On se cherche des retraites, à la campagne, au bord de la mer, à la montagne ; et toi aussi, tu as coutume d’y aspirer plus que tout. Mais il ne s’agit là que de la plus parfaite ignorance, puisqu’il t’est loisible, à l’heure que tu choisis, de te retirer en toi-même. Nulle part, en effet, l’homme ne trouve de retraite plus tranquille, ni plus paisible qu’en son âme, surtout s’il y cultive cela qui, à l’introspection, génère aussitôt un état de maîtrise totale ; et par maîtrise, je n’entends rien d’autre que le bon ordre. Sans cesse donc, offre-toi cette retraite et renouvelle-toi. Mais qu’il s’y trouve de ces maximes concises et élémentaires qui, sitôt rencontrées, suffiront à la purifier toute entière et à te renvoyer, affranchi de ton irritation, aux occupations vers lesquelles tu retournes.

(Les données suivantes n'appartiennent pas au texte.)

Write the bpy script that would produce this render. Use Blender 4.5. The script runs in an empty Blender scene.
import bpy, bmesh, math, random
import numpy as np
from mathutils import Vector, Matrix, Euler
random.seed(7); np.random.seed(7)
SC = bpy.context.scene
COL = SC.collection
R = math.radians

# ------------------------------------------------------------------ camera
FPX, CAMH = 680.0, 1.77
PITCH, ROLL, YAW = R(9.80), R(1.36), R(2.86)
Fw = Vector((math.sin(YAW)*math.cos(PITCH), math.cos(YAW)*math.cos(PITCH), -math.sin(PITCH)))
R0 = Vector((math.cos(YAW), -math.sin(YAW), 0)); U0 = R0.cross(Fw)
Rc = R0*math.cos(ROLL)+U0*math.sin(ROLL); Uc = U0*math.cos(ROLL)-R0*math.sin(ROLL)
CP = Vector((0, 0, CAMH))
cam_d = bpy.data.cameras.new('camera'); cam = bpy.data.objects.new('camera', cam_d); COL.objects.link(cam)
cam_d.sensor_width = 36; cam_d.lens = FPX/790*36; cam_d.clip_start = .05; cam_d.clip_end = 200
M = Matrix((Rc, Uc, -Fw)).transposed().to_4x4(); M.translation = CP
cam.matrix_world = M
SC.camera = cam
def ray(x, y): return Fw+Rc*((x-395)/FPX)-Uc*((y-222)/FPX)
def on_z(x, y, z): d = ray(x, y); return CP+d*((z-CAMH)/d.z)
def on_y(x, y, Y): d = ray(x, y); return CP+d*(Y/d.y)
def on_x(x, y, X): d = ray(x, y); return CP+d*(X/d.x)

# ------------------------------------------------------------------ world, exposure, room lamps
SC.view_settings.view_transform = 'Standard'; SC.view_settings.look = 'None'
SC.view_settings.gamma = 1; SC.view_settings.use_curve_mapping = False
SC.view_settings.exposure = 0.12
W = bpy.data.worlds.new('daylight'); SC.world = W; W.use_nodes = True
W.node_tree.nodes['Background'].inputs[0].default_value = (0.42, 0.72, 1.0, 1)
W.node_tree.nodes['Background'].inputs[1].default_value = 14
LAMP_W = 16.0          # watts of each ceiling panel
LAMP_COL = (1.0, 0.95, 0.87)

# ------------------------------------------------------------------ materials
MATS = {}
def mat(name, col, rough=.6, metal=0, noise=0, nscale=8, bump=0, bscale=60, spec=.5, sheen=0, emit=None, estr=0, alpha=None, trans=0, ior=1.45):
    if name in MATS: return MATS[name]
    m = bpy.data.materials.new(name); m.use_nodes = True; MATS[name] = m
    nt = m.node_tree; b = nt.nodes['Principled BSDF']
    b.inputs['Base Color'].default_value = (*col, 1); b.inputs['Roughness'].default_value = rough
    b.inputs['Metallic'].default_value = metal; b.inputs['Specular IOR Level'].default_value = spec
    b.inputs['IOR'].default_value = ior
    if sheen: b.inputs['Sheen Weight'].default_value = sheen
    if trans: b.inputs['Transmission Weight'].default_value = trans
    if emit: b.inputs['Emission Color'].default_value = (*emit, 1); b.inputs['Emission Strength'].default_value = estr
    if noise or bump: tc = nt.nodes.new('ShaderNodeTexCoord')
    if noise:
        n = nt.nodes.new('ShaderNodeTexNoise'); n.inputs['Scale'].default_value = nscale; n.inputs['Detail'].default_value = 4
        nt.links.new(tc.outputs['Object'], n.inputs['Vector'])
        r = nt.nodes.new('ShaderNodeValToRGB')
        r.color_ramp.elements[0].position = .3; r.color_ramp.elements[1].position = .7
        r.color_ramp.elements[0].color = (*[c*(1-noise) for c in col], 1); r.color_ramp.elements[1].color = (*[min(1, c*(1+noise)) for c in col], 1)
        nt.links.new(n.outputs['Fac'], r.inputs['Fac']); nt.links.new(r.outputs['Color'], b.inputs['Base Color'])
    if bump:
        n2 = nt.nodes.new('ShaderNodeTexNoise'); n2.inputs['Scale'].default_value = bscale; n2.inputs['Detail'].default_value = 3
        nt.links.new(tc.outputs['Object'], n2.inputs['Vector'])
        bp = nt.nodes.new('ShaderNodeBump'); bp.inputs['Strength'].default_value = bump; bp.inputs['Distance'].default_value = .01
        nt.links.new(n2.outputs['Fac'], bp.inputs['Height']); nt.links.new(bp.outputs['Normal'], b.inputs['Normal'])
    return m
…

Dans la vie de l’homme, la durée, un point ; la substance, fluente ; la sensation, émoussée ; le composé de tout le corps, prompt à pourrir ; l’âme, tourbillonnante ; la destinée, énigmatique ; la renommée, quelque chose d’indiscernable. En résumé, tout ce qui est du corps, un fleuve ; ce qui est de l’âme, songe et vapeur ; la vie, une guerre, un exil à l’étranger ; la renommée posthume, l’oubli. Qu’est-ce donc qui peut nous guider ? Une seule et unique chose, la philosophie. Et celle-ci consiste à veiller sur le Génie intérieur, pour qu'il reste exempt d'affront et de dommage, qu'il triomphe des plaisirs et des peines, qu'il ne fasse rien à la légère, qu'il s'abstienne du mensonge et de la dissimulation, qu'il n'ait pas besoin que les autres fassent ou ne fassent pas ceci ou cela ; en outre, qu'il accepte ce qui arrive et constitue sa part, comme venant de cette origine quelconque d'où lui-même est venu ; surtout qu'il attende la mort en de favorables dispositions, n'y voyant rien que la dissolution des éléments dont est formé chaque être vivant.

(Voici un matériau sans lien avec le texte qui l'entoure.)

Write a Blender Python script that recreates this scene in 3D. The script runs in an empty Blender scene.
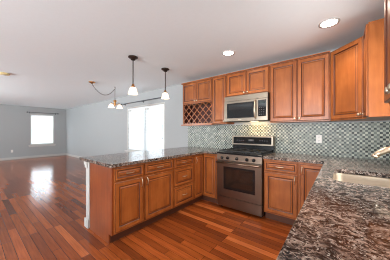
import bpy, bmesh, math, random
from mathutils import Matrix, Vector
random.seed(7)
SC = bpy.context.scene
COL = SC.collection
PI = math.pi

# ------------------------------------------------------------------ camera, world, exposure, lights
CAM_H, YAW = 1.2729, 38.973
cam_d = bpy.data.cameras.new('camera')
cam_d.sensor_width = 36.0
cam_d.lens = 184.0 / 390.0 * 36.0
cam_d.shift_y = 1.29 / 390.0
cam_d.clip_start = 0.02
cam = bpy.data.objects.new('camera', cam_d)
COL.objects.link(cam)
cam.location = (0, 0, CAM_H)
cam.rotation_euler = (PI / 2, 0, math.radians(YAW))
SC.camera = cam

SC.view_settings.view_transform = 'Standard'
SC.view_settings.look = 'None'
SC.view_settings.gamma = 1.0
SC.view_settings.use_curve_mapping = False
SC.view_settings.exposure = 0.75
SC.cycles.filter_width = 1.1

world = bpy.data.worlds.new('sky')
SC.world = world
world.use_nodes = True
world.node_tree.nodes['Background'].inputs['Color'].default_value = (0.80, 0.90, 1.0, 1)
world.node_tree.nodes['Background'].inputs['Strength'].default_value = 1.0

# main dimensions (metres; camera stands over the origin, back wall is +Y)
D, H = 3.328, 2.452          # back wall, ceiling
L, R = 11.6, 0.493           # far wall at X = -L, sink wall at X = R
YF = -3.2                    # front wall behind the camera
CT = 0.914                   # counter height
UB, UT = 1.41, 2.316         # wall cabinets, bottom and top
FY = D - 0.33                # front plane of wall cabinet doors
XP, YP = -1.952, 0.968       # peninsula counter edge and end
XC = -0.16                   # sink counter edge

# window openings: (u0, u1, z0, z1)
W_FAR = (1.87, 2.80, 0.62, 2.10)       # along Y on far wall
W_BACK = (-5.595, -3.73, 0.64, 2.06)   # along X on back wall
W_SINK = (1.46, 2.32, 1.06, 2.06)      # along Y on sink wall
W_FRONT_ADDED = [(-2.6, 0.3, 0.98, 2.06), (-8.8, -6.4, 0.62, 2.06)]  # unseen windows, added to let the fill lights in

def day_light(name, loc, rot, sx, sy, radiance, col=(0.86, 0.94, 1.0)):
    d = bpy.data.lights.new(name, 'AREA')
    d.shape = 'RECTANGLE'; d.size = sx; d.size_y = sy
    d.energy = radiance * PI * sx * sy
    d.color = col
    o = bpy.data.objects.new(name, d); COL.objects.link(o)
    o.location = loc; o.rotation_euler = rot
    return o
# daylight just outside the blind and sink windows; added uplights at the unseen front windows fill the ceiling
day_light('daylight_far', (-L - 0.22, 2.335, 1.36), (0, -PI / 2, 0), 1.6, 1.05, 9.0, (0.80, 0.91, 1.0))
day_light('daylight_back', (-4.66, D + 0.22, 1.35), (-PI / 2, 0, 0), 2.0, 1.6, 1.7, (0.90, 0.95, 1.0))
day_light('daylight_sink', (R + 0.36, 1.89, 1.66), (0, math.radians(66), 0), 1.0, 0.84, 11.0, (1.0, 0.98, 0.95))
day_light('fill_light_kitchen', (-1.15, YF - 0.60, 1.42), (math.radians(148), 0, 0), 2.8, 1.1, 44.0, (0.92, 0.97, 1.0))  # added fill light, tilted up to brighten the kitchen ceiling
day_light('fill_light_front', (-7.6, YF - 0.66, 1.20), (math.radians(144), 0, 0), 2.3, 1.35, 48.0, (0.88, 0.96, 1.0))  # added fill light, tilted up to brighten the long room
SC.cycles.sample_clamp_indirect = 2.0

# ------------------------------------------------------------------ materials
def srgb(r, g, b):
    f = lambda c: (c / 255 / 12.92) if c / 255 <= 0.04045 else ((c / 255 + 0.055) / 1.055) ** 2.4
    return (f(r), f(g), f(b), 1.0)

class NT:
    def __init__(s, name):
        s.m = bpy.data.materials.new(name); s.m.use_nodes = True
        s.t = s.m.node_tree; s.b = s.t.nodes['Principled BSDF']; s.out = s.t.nodes['Material Output']
    def n(s, typ, **kw):
        x = s.t.nodes.new(typ)
        for k, v in kw.items():
            if k.startswith('i_'):
                x.inputs[k[2:].replace('_', ' ')].default_value = v
            else:
                setattr(x, k, v)
        return x
    def l(s, a, b): s.t.links.new(a, b)
    def ramp(s, src, stops, interp='LINEAR'):
        r = s.n('ShaderNodeValToRGB'); r.color_ramp.interpolation = interp
        el = r.color_ramp.elements
        el[0].position, el[0].color = stops[0]; el[1].position, el[1].color = stops[-1]
        for p, c in stops[1:-1]:
            e = el.new(p); e.color = c
        s.l(src, r.inputs['Fac']); return r.outputs['Color']
    def mix(s, fac, a, b, mode='MIX'):
        m = s.n('ShaderNodeMix', data_type='RGBA', blend_type=mode)
        for i, v in ((0, fac), (6, a), (7, b)):
            if hasattr(v, 'links'): s.l(v, m.inputs[i])
            else: m.inputs[i].default_value = v
        return m.outputs[2]
    def bump(s, src, strength, dist=0.01):
        b = s.n('ShaderNodeBump'); b.inputs['Strength'].default_value = strength; b.inputs['Distance'].default_value = dist
        s.l(src, b.inputs['Height']); s.l(b.outputs['Normal'], s.b.inputs['Normal'])

def plain(name, col, rough=0.5, metal=0.0, emit=None, estr=0.0, coat=0.0, noise=0.04):
    k = NT(name)
    tc = k.n('ShaderNodeTexCoord')
    nz = k.n('ShaderNodeTexNoise', i_Scale=30.0, i_Detail=3.0)
    k.l(tc.outputs['Object'], nz.inputs['Vector'])
    d = tuple(c * (1 - noise) for c in col[:3]) + (1,)
    l_ = tuple(min(1, c * (1 + noise)) for c in col[:3]) + (1,)
    k.l(k.ramp(nz.outputs['Fac'], [(0.3, d), (0.7, l_)]), k.b.inputs['Base Color'])
    k.b.inputs['Roughness'].default_value = rough
    k.b.inputs['Metallic'].default_value = metal
    k.b.inputs['Coat Weight'].default_value = coat
    if emit:
        k.b.inputs['Emission Color'].default_value = emit
        k.b.inputs['Emission Strength'].default_value = estr
    return k.m

def wood(name, dark, mid, light, rough=0.32, horizontal=False):
    k = NT(name)
    tc = k.n('ShaderNodeTexCoord'); oi = k.n('ShaderNodeObjectInfo')
    add = k.n('ShaderNodeVectorMath', operation='ADD')
    comb = k.n('ShaderNodeCombineXYZ')
    mul = k.n('ShaderNodeMath', operation='MULTIPLY'); mul.inputs[1].default_value = 37.0
    k.l(oi.outputs['Random'], mul.inputs[0])
    for a in range(3): k.l(mul.outputs[0], comb.inputs[a])
    k.l(tc.outputs['Object'], add.inputs[0]); k.l(comb.outputs[0], add.inputs[1])
    mp = k.n('ShaderNodeMapping'); mp.inputs['Scale'].default_value = (2.0, 14, 14) if horizontal else (14, 14, 1.6)
    k.l(add.outputs[0], mp.inputs['Vector'])
    n1 = k.n('ShaderNodeTexNoise', i_Scale=1.6, i_Detail=5.0, i_Roughness=0.6)
    k.l(mp.outputs[0], n1.inputs['Vector'])
    n2 = k.n('ShaderNodeTexNoise', i_Scale=5.0, i_Detail=2.0)
    k.l(add.outputs[0], n2.inputs['Vector'])
    m = k.n('ShaderNodeMath', operation='MULTIPLY_ADD'); m.inputs[1].default_value = 0.55
    m2 = k.n('ShaderNodeMath', operation='MULTIPLY'); m2.inputs[1].default_value = 0.45
    k.l(n2.outputs['Fac'], m2.inputs[0]); k.l(n1.outputs['Fac'], m.inputs[0]); k.l(m2.outputs[0], m.inputs[2])
    k.l(k.ramp(m.outputs[0], [(0.32, dark), (0.5, mid), (0.68, light)]), k.b.inputs['Base Color'])
    k.b.inputs['Roughness'].default_value = rough
    k.b.inputs['Coat Weight'].default_value = 0.1
    k.b.inputs['Specular IOR Level'].default_value = 0.35
    k.b.inputs['Coat Roughness'].default_value = 0.25
    return k.m

M = {}
M['wood'] = wood('cabinet_wood', srgb(132, 70, 30), srgb(154, 85, 38), srgb(174, 103, 52))
M['wood_rail'] = M['wood']
M['glaze'] = plain('dark_glaze', srgb(84, 36, 12), 0.4)
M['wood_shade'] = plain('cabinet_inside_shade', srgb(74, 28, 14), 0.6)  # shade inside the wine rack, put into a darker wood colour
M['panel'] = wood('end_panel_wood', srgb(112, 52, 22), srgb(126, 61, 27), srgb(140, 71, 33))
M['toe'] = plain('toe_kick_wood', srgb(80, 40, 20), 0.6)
M['white'] = plain('white_paint', srgb(194, 191, 186), 0.5, noise=0.01)
M['wall'] = plain('grey_wall_paint', srgb(167, 168, 168), 0.7, noise=0.01)
M['ceiling'] = plain('ceiling_paint', srgb(236, 241, 243), 0.8, noise=0.008)
M['nickel'] = plain('brushed_nickel', srgb(204, 190, 170), 0.35, 1.0)
M['gold_nickel'] = plain('warm_faucet_nickel', srgb(232, 216, 190), 0.32, 1.0)
M['bronze'] = plain('dark_bronze', srgb(70, 58, 52), 0.4, 0.8)
M['brass'] = plain('aged_brass', srgb(190, 140, 90), 0.35, 1.0)
M['black'] = plain('black_enamel', srgb(16, 16, 18), 0.22)
M['mw_body'] = plain('dark_grey_casing', srgb(30, 29, 29), 0.6)
M['blackglass'] = plain('black_glass', srgb(20, 20, 22), 0.06, coat=0.5)
M['iron'] = plain('cast_iron', srgb(22, 22, 23), 0.55)
M['rod'] = plain('dark_grey_rod', srgb(80, 82, 86), 0.45, 0.5)
M['outlet'] = plain('white_plastic', srgb(235, 228, 220), 0.35, noise=0.005)
M['slot'] = plain('outlet_slot', srgb(60, 55, 52), 0.5)
M['mark'] = plain('panel_print', srgb(112, 114, 118), 0.5)
M['cream'] = plain('cream_plastic', srgb(226, 206, 150), 0.45, noise=0.02)
M['blind'] = plain('white_blind', srgb(240, 242, 242), 0.5, noise=0.005)
M['lamp'] = plain('lamp_disc', srgb(255, 244, 226), 0.4, emit=(1, 0.90, 0.76, 1), estr=14.0)
M['shade'] = plain('white_glass_shade', srgb(246, 236, 222), 0.25, emit=(1, 0.80, 0.60, 1), estr=0.9)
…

Si notre essence est la pensée, la pensée doit demeurer toujours supérieure à la passion, la conduire, la régler, en réprimer les excès et les intempérances. Les passions sont toutes bonnes de leur nature, mais il faut savoir s'en servir, et dès qu'elles sont insoumises, elles sont les plus dangereuses ennemies de notre bonheur et de notre sagesse.
Lorsque tu es forcé par les circonstances de ressentir quelque trouble, reviens vite à toi-même, ne t’écarte pas de la cadence plus qu’il n’est nécessaire, car tu seras plus maître de l’accord, en y revenant constamment.
Fixe ton attention sur chacun de ces objets ; vois-le se dissoudre, se modifier, se gâter en quelque sorte ou se dissiper, ou mourir selon le mode qui lui est naturel.
Tout est en train de se transformer. Toi-même tu es dans un changement continuel qui va en quelque partie, jusqu’à la destruction ; il en est de même de l’ensemble du monde.
Ne pas vivre comme si tu devais vivre dix mille ans. La nécessité est suspendue sur toi. Tant que tu vis, tant que cela t’est permis, améliore toi.
Proche est le moment où tu auras tout oublié ; proche, celui où tous t’auront oublié.
Si cet acte ne convient pas, ne le fais pas ; si cette parole n’est pas vraie, ne la dis pas.
Qui vit en paix avec lui-même vit en paix avec l'univers.